Dengan pergerakan manusia di Jakarta, sebanyak 18 juta disiang hari, Jakarta lebih membutuhkan transportasi masal khususnya berbasis rel seperti MRT atau commuter line yang saat ini hanya dikuasai oleh PT KCJ atau bisa juga dengan mengoptimalisasi busway dengan penambahan koridor dan armada.
Jalan tol hanya akan melayani 30% dari penduduk Jakarta dan menimbulkan kemacetan yang baru khususnya di pintu-pintu keluar tol seperti yang sudah terjadi di JORR W2. Meskipun lintasan untuk transportasi publik juga akan diakomodir di jalan tol ini dengan diadakannya “busbay” akan tetapi timbul permasalahan baru yaitu bagaimana dengan proses naik turun penumpang dengan ketinggian jalan layang rata-rata 6-12 meter.
Selain pemindahan kemacetan, proyek yang akan dibangun 85 % diatas lahan hijau dan jalan kereta ini selain meningkatkan polusi dan mengancam kesehatan masyarakat juga akan mengurangi nilai estetika dari tata kota Jakarta itu sendiri. Dan pemenuhan persyaratan bahwa proyek ini boleh dilanjutkan atau tidak pun hingga hari ini belum dilaksanakan oleh pemilik proyek yang dalam hal ini PT JTD seperti lulus uji Amdal dan Analisa dampak lalu lintas.
Pertanyaan kedua adalah bagaimana dengan modal pembangunan 6 RJTDK tersebut? Beberapa kali di media massa, Wagub DKI (Ahok) selalu menyatakan bahwa proyek 6 ruas tol ini dibangun oleh BUMD. Mengacu kepada pelaksanaan UU No. 14 Tahun 2008 Tentang Keterbukaan Informasi Publik (KIP), Pasal 1 Ayat (3), Pasal 2 Ayat (1) dan Pasal 14, Publik berhak diberikan informasi yang benar terkait modal yang akan digunakan untuk pembangunan proyek ini sehingga tidak muncul akal bulus dalam pembiayaan.

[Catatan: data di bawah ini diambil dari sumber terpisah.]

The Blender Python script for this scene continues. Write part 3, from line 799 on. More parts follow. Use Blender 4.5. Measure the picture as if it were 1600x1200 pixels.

Dengan diadakannya kajian yang mendalam terkait sumber pembiayaan proyek 6 RTJDK ini akan menjadi kunci dalam melihat kekuatan PemProv DKI dalam mengatur pelaksanaan proyek ini dan justru bukan “diatur” oleh para investor. Sebenarnya seberapa besar kekuatan Pemda DKI sudah dapat diukur dengan melihat siapa yang menjadi Direktur Utama dari PT JTD yang saat ini juga oleh Komisaris dari PT PJI yang hanya menguasai 0.07 % saham dari PT JTD. Perlu diselidiki lebih lanjut mengapa PT PJI menjadi sangat kuat meskipun secara kepemilikan saham cenderung minsoritas?
Selain itu patut diduga dengan diakuinya PT JTD sebagai BUMD maka publik harus kritis melihat kemungkinan adanya aliran dana APBD dari Pemprov DKI secara tidak langsung menuju PT JTD melalui PT Pembangunan Jaya Ancol sebagai anak perusahaan Pemprov DKI. Jika sudah demikian ada baiknya Badan Pemeriksa Keuangan mulai bergerak dan mengaudit ke PT Pembangunan Jaya Ancol.